Pour autant, il ne s’agit pas de diaboliser le numérique. Celui-ci peut aussi contribuer à la transition écologique. « Nous sommes en train de travailler avec une société spécialisée dans la création de plateformes sur le métavers pour montrer le gain d’organiser des événements en virtuel. Cela peut avoir de vrais avantages si on procède de manière rationnelle », témoigne Nicholas Mouret, de Greenmetrics. L’influence des messages publicitaires sur les nouvelles formes de consommation n’est également pas à négliger pour faire changer les comportements, et s’ils allient la forme et le fond, c’est encore mieux. Ainsi une publicité digitale sur les produits reconditionnés peut elle-même utiliser des images réutilisées, pour réduire l’impact de la production et boucler la boucle.

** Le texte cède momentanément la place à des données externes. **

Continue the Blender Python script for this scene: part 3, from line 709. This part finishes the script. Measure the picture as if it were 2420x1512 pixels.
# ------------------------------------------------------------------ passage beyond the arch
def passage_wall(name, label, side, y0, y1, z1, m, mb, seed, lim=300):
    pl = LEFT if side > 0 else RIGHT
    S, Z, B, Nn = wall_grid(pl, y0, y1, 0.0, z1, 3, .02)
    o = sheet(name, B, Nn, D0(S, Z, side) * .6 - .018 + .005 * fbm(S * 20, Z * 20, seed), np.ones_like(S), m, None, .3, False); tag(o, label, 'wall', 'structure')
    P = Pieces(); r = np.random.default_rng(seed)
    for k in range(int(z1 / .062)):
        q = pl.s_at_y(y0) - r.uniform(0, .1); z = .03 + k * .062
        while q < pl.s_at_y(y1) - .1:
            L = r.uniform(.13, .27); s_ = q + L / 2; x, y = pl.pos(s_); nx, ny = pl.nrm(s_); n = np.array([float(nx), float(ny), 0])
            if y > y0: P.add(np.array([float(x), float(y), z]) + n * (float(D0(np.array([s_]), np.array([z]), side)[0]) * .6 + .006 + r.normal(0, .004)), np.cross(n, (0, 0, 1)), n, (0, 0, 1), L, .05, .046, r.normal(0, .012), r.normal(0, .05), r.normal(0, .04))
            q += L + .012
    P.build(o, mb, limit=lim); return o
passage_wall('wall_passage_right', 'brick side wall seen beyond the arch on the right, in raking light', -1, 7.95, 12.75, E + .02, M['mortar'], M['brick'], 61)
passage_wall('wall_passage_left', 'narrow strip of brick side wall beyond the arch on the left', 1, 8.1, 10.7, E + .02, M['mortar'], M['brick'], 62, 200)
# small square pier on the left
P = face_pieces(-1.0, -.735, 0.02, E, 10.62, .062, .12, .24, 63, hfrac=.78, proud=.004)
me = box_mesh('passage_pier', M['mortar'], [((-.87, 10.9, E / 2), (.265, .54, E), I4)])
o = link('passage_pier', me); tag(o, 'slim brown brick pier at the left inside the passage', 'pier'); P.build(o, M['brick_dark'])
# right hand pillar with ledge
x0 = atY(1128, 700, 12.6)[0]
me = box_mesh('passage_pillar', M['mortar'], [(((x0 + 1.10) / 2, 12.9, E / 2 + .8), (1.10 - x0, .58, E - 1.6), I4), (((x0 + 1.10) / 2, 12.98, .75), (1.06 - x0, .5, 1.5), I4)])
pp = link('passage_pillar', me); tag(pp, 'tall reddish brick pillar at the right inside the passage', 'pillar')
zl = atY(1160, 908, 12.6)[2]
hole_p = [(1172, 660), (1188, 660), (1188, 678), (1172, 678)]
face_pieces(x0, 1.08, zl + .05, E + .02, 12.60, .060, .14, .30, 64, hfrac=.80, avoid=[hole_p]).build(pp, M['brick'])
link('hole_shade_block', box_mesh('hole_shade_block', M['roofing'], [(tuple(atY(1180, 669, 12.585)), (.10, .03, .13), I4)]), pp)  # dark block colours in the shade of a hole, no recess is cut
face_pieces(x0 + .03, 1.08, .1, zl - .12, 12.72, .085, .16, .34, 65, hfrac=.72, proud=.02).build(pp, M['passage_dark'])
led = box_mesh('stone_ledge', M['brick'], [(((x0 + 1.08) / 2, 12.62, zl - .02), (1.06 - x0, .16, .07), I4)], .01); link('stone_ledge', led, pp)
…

Un guide pour la génération climat

À l’initiative de cinq collaborateurs de l’agence BETC Fullsix, « Cliquer c’est polluer » (404 Éditions, 5,95 euros) est un livre qui s’adresse à la génération « aussi à l’aise sur internet que dans les marches pour le climat ». Avec des illustrations joyeuses de Valentin Pujadas, il détaille l’impact des usages et des objets numériques, et apporte des conseils de sobriété.